Two years later when the mothers were at a meeting for Theosophy (a philosophy that covered the possibility of nature spirits), they mentioned the photos to the speaker. News from here travelled onto Edward Gardner, a leader in this kind of movement who wrote to Polly Wright stating the photos were the best he had seen of their kind and asking for the glass plates.  The pictures  were presented to photographic expert Harold Snelling, who was known to undoubtedly spot fakes.

"What Snelling dosen't know about fake photography isn't worth knowing" it was said.
Snelling's report stated that the plate was a single exposure, the dancing fairies were not paper/fabric or painted onto a background, and fascinatingly, that they had moved during exposure.

Gardner showed the photos to his cousin Sir Arthur Conran Doyle, (the author of Sherlock Holmes and The Lost World) who being a member of the spiritualist movement, believed the living could communicate with the dead via psyphics and seances and had Gardner interview the girls.

In 1920 Gardner took a new camera and asked the girls to go out to take more photos of the fairies. 5 pictures were taken in total and a well known clairvoyant went and also claimed he could see the fairies.
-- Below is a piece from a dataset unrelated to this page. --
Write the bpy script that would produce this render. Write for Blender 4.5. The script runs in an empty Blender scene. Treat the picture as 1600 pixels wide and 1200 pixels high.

The debate went on for years and the world lost track of the girls, then in 1966 The Daily Express did a follow up and found Elsie who told them it may have been a figment of her imagination.  She still wasn't giving much away and then in 1971 the BBC in a programme called 'Nationwide' covered the story and Elsie was evasive.  The BBC crew concluded the fairies had been paper cut outs that were made to stand up with hair pins.
Finally in 1981/82 both Frances and Elsie were interviewed for an article in 'The Unexplained' where Elsie admitted all 5 had been faked.  Frances claimed the first 4 were fake but not the last one, and both ladies concluded they had seen real fairies by the Beck.
The hoax that had carried over years turned out to be the method concluded by the BBC, with the paper cut outs and hat pins.  It was said that a pin can actually be seen in the image above on the gnome, but what a fascinating story.
Some people had though Elsie's father had been in on it, but she had denied he knew anything. Elsie herself said she was surprised so many people had been fooled, with what appeared to her, to be a very obvious fake.

I love the story because that is what it was, a children's story taken out of all proportion, that went on for years being believed by so many. I like the images... It was great manipulation in a different way.   I too couldn't wait to read all the article to discover the outcome? But then I can be gullible.

This shows how the manipulation of images has been around a very long time, and can be very appealing to a lot of people.


                                                                    Who goes There

Whilst I don't have any images containing fairies,  if I was to manipulate images with them in, I would choose an angle shot of my my 'Autumn Gold' scene for their home, which I have turned to black and white here, because the tree is so old and to compare it to those above.  My image is obviously much clearer using years later camera  technology, but their scenes are much brighter with the whites of the falls, fairies and the dress, so stand out more.  This tree holds 2 imaginative goole like faces upon it in my opinion and I think the black and white actually seems to add a creepy atmosphere.  The texture is still apparent in the bark, but I do prefer it in colour, (see a previous blog) because the colours lift it and show more detail.